* START *

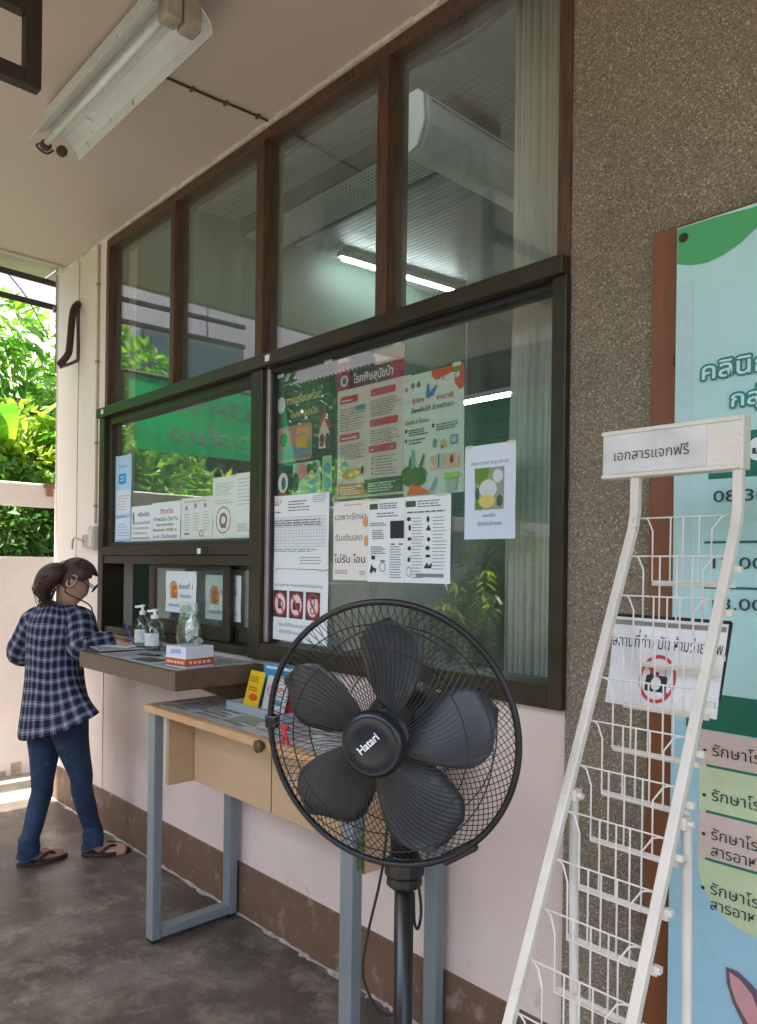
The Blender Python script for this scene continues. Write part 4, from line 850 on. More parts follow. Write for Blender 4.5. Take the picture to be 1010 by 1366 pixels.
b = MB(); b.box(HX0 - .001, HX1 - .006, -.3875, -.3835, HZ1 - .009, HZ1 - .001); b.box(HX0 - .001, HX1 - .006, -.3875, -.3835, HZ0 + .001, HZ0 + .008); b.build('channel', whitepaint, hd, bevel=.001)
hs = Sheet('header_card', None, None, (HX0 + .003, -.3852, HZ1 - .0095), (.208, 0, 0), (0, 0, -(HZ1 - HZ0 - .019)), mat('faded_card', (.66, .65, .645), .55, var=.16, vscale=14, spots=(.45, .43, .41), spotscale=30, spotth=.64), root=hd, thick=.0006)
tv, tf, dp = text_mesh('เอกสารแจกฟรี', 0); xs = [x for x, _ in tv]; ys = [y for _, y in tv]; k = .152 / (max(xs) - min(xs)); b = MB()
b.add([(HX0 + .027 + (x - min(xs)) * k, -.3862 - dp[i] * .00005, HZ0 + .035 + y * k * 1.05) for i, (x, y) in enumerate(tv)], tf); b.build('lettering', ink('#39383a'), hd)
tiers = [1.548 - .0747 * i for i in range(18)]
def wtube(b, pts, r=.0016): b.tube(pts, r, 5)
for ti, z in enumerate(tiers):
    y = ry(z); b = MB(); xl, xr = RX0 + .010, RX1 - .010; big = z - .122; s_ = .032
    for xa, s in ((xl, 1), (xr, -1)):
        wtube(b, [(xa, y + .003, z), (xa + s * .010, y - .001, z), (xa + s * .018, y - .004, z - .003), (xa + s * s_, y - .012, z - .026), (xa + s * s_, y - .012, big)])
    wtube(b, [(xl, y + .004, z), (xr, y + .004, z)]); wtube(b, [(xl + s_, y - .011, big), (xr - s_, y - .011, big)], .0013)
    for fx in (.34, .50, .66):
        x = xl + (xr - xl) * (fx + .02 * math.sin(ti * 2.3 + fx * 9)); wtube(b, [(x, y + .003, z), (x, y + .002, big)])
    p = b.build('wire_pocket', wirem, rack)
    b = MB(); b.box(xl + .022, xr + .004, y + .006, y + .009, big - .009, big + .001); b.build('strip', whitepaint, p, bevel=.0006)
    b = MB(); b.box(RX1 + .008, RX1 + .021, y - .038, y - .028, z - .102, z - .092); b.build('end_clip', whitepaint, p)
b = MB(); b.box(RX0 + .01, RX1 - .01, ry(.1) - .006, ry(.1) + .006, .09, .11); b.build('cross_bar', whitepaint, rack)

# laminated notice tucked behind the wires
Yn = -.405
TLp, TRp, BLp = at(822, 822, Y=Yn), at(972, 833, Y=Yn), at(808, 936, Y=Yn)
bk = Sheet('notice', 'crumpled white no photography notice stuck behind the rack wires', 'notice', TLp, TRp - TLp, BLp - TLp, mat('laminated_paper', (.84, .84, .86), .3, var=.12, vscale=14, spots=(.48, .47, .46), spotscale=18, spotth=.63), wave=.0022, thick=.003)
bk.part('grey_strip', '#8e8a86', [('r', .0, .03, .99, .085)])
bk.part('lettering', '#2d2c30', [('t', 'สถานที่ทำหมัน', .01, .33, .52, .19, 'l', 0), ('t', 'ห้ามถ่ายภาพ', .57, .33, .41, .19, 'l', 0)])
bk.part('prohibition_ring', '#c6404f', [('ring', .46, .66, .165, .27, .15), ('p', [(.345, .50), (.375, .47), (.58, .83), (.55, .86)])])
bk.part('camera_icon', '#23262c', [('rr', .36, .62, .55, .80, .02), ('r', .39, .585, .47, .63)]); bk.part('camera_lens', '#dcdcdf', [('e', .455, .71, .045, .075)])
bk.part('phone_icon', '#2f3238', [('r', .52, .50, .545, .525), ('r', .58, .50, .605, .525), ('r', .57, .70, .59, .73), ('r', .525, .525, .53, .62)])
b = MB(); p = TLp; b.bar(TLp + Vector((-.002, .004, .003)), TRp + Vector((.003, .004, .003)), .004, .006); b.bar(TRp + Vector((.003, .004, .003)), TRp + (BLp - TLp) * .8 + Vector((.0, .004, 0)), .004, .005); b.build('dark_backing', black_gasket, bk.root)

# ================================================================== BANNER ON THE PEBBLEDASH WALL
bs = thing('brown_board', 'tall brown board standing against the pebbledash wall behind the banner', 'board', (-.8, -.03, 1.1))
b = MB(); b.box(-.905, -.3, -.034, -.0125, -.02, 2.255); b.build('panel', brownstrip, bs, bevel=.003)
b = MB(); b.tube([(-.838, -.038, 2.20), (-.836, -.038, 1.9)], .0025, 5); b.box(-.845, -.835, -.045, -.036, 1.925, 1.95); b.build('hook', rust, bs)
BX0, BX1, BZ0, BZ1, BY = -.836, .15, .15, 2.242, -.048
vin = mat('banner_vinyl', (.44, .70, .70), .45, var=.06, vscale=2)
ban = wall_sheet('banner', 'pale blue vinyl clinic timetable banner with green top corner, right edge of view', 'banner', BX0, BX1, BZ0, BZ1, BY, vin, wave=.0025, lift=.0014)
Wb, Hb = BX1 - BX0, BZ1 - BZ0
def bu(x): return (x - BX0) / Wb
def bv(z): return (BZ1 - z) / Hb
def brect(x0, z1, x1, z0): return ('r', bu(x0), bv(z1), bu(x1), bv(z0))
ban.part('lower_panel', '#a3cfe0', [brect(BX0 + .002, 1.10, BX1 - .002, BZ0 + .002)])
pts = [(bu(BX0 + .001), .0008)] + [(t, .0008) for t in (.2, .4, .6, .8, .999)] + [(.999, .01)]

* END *

SHORT PROBLEM: Gather each line from the listing above that holds "part".

ANSWER TO THIS EXERCISE:
The Blender Python script for this scene continues. Write part 4, from line 850 on. More parts follow. Write for Blender 4.5. Take the picture to be 1010 by 1366 pixels.
bk.part('grey_strip', '#8e8a86', [('r', .0, .03, .99, .085)])
bk.part('lettering', '#2d2c30', [('t', 'สถานที่ทำหมัน', .01, .33, .52, .19, 'l', 0), ('t', 'ห้ามถ่ายภาพ', .57, .33, .41, .19, 'l', 0)])
bk.part('prohibition_ring', '#c6404f', [('ring', .46, .66, .165, .27, .15), ('p', [(.345, .50), (.375, .47), (.58, .83), (.55, .86)])])
bk.part('camera_icon', '#23262c', [('rr', .36, .62, .55, .80, .02), ('r', .39, .585, .47, .63)]); bk.part('camera_lens', '#dcdcdf', [('e', .455, .71, .045, .075)])
bk.part('phone_icon', '#2f3238', [('r', .52, .50, .545, .525), ('r', .58, .50, .605, .525), ('r', .57, .70, .59, .73), ('r', .525, .525, .53, .62)])
ban.part('lower_panel', '#a3cfe0', [brect(BX0 + .002, 1.10, BX1 - .002, BZ0 + .002)])